Nell’epoca in cui viviamo la profusione di materiale fotografico è abnorme. Guardiamo milioni di immagini che ogni giorno passano davanti ai nostri occhi quasi ormai senza vederle, senza preoccuparci di chi sono, di cosa comunicano, cosa raccontano. Sono immagini già “consumate” in partenza. Siamo tutti testimoni di eventi o di luoghi: purtroppo dove tutti sono testimoni nessuno è giudice.
Siamo entrati a far parte di in un mondo popolato di persone sempre più simili le une alle altre: tendenzialmente tutti fanno la stessa cosa, osservano gli stessi spettacoli, accettano la stessa morale, mangiano gli stessi prodotti, i bambini vogliono tutti gli stessi giocattoli, le mamme le stesse marche di prodotti, i papà lo stesso tipo di automobile. E la fotografia, come tutte le altre forme di comunicazione, è parte di questo mondo.

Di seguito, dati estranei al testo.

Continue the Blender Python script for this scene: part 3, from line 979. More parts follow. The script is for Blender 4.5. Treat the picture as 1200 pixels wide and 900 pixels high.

Nel contempo la quantità esponenziale di fotografie crea uno spreco di immagini, un notevole abbassamento del nostro spirito critico e della capacità di giudizio, e quindi di scelta, rischiando la saturazione.
Per chi ama “la fotografia” a qualunque livello e ne vuole fare oggetto di suo interesse occorre trovare un pensiero, un filo conduttore non finalizzato all’immagine stessa, ma all’espressione del proprio contenuto personale.
Dal tempo di Niepce e di Daguerre la fotografia, nel senso più puro e importante della parola, ne ha fatta di strada, creando attorno a sè riflessioni di scrittori, di filosofi, di movimenti artistici e ha saputo modificarsi nel tempo, grazie all’apporto di grandissimi fotografi che, con la loro ricerca, hanno saputo posizionarla al centro di un processo estetico e quindi anche artistico.
Tra questi non posso non citare MAN RAY e ANDY WARHOL, ma rischierei di dimenticare sicuramente qualcuno se stilassi un elenco di fotografi che hanno avuto il coraggio di GUARDARE e di VEDERE in maniera diversa.
A me piace il “GUARDARE E VEDERE”. Per cultura e per educazione sono tra quelli che amano fotografare tutto ciò che è in un qualche modo interessante, curioso, bello e congeniale al mio modo mentale.
Nel contempo mi piace andare avanti e compiere nel mio fotografare una ricerca più sottile, imperniata sull’estetica, quasi impercettibile ai più, ma degna di attenzione. E’ una ricerca di soggetto, di situazione particolare, di racconto sulla memoria storica. Non mi interessa invece l’immagine eclatante a tutti i costi magari realizzata con artifici fotografici o digitali.
L’incontro tra la mia fotografia, definiamola tradizionale (pellicola 400 ISO, stampa ai Sali d’argento su carta baritata), e la pittura informale di CESARE BOTTO è da collocare all’interno di questa ricerca estetica. Il contrasto tra i colori della pittura di Botto e il bianconero delle mie fotografie, il tipo di materiale usato, il montaggio simbiotico delle due tecniche, pongono chi guarda l’opera in una situazione di dover prestare maggiore attenzione e quindi di ritornare alla piacevole sensazione del “GUARDARE e VEDERE”, oltre.